— begin Given data —

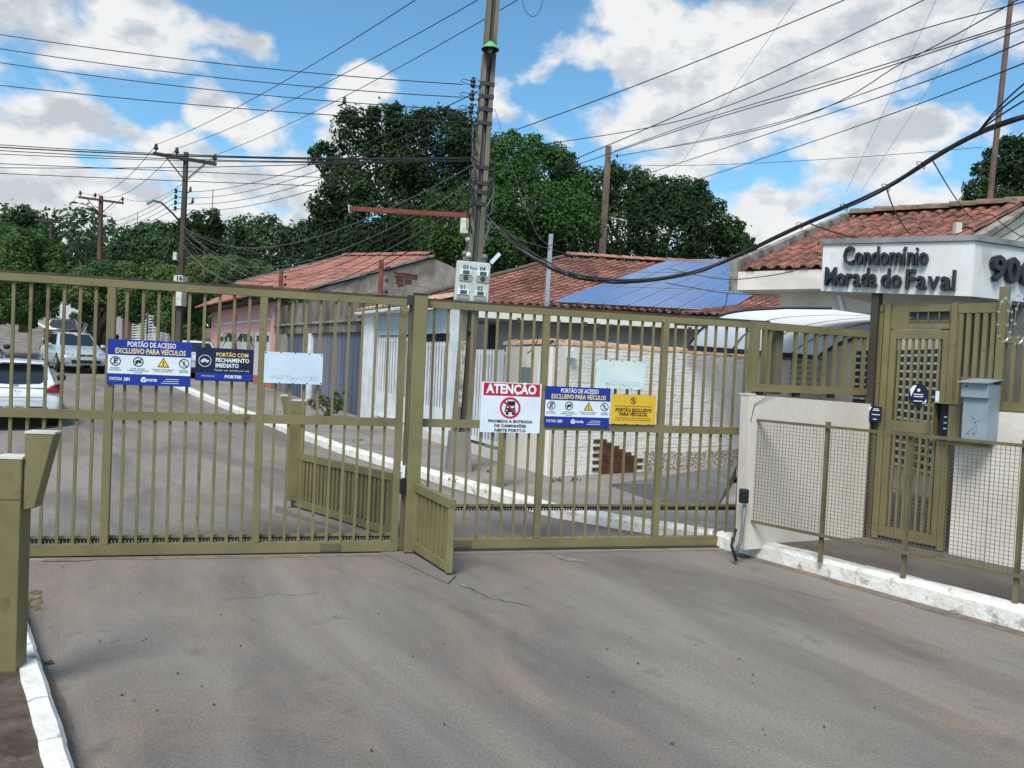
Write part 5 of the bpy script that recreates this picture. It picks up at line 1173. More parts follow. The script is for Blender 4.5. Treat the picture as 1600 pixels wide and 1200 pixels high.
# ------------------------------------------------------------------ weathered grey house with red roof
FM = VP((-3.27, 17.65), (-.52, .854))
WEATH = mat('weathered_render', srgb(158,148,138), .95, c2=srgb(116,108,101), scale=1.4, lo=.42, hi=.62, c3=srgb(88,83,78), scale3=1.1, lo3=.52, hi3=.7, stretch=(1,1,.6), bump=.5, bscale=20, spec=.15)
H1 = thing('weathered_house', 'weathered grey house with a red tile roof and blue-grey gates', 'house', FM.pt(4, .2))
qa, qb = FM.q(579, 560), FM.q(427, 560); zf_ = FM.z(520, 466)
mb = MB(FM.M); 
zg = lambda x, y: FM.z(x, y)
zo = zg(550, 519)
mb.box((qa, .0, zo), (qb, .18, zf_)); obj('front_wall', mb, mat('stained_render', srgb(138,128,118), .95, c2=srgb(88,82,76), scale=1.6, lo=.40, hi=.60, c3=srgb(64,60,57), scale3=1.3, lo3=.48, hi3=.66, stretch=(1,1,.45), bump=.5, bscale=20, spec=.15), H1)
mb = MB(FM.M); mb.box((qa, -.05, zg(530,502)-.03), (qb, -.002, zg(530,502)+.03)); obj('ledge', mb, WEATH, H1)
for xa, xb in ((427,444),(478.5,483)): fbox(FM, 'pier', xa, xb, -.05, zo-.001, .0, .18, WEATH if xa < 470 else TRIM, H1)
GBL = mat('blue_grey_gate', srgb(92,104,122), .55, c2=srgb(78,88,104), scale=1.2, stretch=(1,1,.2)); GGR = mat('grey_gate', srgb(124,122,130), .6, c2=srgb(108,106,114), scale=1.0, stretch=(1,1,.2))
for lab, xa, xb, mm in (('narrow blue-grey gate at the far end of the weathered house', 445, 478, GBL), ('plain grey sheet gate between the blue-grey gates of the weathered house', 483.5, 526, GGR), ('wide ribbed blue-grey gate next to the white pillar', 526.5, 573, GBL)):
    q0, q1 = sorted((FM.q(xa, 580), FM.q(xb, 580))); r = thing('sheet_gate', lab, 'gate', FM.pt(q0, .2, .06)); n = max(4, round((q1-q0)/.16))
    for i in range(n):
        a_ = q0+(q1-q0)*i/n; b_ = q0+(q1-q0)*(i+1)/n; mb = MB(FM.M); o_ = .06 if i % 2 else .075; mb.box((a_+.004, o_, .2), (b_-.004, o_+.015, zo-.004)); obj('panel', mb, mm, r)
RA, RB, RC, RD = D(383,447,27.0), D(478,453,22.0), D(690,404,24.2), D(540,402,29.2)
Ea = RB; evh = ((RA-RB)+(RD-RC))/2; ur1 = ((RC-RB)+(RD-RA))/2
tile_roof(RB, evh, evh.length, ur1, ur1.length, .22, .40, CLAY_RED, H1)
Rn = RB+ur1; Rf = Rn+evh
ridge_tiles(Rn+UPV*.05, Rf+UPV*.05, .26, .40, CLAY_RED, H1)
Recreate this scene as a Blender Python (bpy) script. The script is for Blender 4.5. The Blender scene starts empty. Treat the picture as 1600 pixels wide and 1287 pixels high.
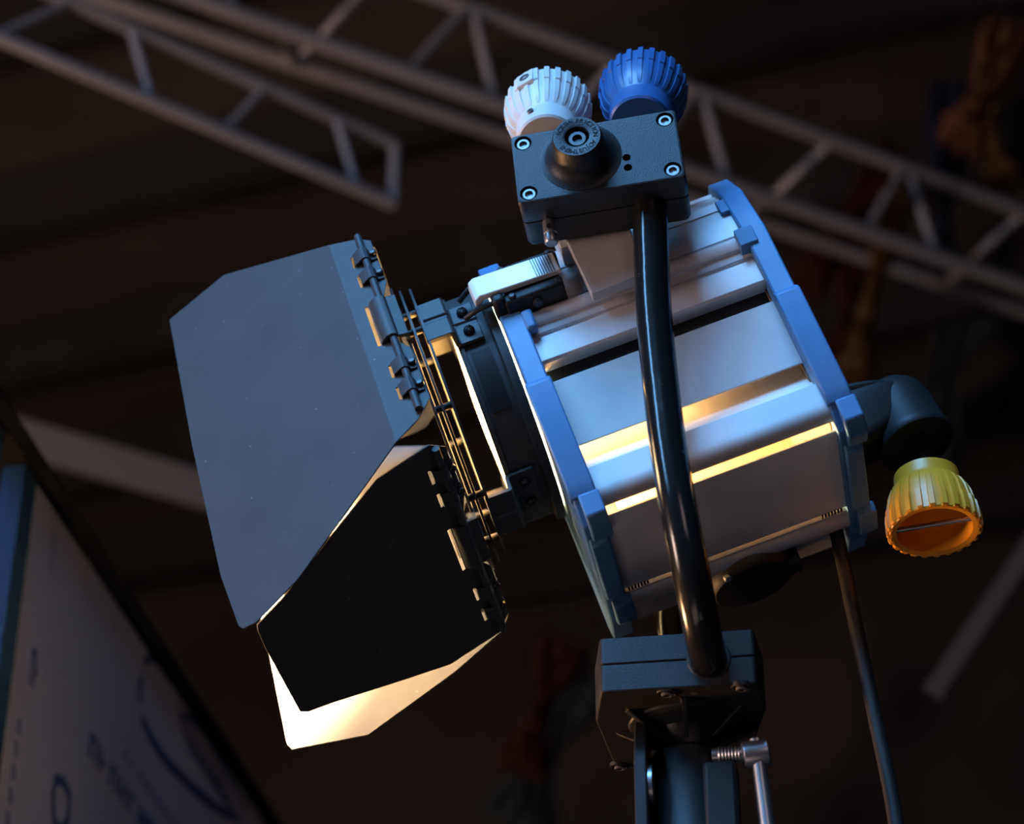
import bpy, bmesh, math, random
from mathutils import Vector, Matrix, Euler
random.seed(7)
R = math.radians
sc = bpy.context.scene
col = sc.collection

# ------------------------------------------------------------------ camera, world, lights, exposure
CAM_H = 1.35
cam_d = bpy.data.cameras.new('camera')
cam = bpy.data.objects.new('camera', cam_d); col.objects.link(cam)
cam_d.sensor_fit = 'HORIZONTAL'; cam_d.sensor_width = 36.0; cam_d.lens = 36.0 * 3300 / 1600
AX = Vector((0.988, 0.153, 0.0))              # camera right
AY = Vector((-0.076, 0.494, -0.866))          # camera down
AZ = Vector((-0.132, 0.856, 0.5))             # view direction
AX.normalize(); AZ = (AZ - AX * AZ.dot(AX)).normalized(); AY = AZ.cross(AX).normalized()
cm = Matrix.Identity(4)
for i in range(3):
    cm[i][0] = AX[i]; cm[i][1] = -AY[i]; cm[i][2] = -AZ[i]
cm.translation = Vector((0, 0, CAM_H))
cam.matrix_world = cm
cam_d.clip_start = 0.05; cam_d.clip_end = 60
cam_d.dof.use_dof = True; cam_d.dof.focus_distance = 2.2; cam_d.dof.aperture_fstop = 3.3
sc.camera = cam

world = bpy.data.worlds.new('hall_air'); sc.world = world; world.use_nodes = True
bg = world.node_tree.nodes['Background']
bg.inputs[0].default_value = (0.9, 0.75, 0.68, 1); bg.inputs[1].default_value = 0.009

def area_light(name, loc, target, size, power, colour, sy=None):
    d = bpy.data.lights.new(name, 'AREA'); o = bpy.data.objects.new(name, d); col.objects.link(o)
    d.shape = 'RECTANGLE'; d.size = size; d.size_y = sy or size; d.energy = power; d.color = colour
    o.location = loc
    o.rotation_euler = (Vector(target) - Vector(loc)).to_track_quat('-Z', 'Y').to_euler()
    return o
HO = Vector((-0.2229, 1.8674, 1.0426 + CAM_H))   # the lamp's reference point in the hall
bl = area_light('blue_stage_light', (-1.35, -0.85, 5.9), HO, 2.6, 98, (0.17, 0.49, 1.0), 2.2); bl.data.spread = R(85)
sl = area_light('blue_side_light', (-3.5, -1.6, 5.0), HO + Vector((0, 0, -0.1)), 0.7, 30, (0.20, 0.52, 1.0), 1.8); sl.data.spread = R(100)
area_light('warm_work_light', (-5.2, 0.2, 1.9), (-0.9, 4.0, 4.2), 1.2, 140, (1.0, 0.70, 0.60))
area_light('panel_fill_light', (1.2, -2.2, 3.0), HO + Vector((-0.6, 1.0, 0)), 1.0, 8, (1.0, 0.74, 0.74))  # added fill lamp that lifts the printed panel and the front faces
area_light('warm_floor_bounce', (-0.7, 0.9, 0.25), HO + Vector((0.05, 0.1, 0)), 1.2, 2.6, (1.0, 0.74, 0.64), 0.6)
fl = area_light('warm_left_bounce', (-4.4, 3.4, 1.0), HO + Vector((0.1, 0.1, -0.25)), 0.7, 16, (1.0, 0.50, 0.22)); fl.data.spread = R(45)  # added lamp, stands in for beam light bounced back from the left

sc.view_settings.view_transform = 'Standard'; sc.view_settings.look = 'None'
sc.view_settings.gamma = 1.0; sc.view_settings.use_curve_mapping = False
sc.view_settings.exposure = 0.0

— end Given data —

→ Task directions: Select all lines with the word "scene" from the entries above.

→ Exercise result:
Recreate this scene as a Blender Python (bpy) script. The script is for Blender 4.5. The Blender scene starts empty. Treat the picture as 1600 pixels wide and 1287 pixels high.
sc = bpy.context.scene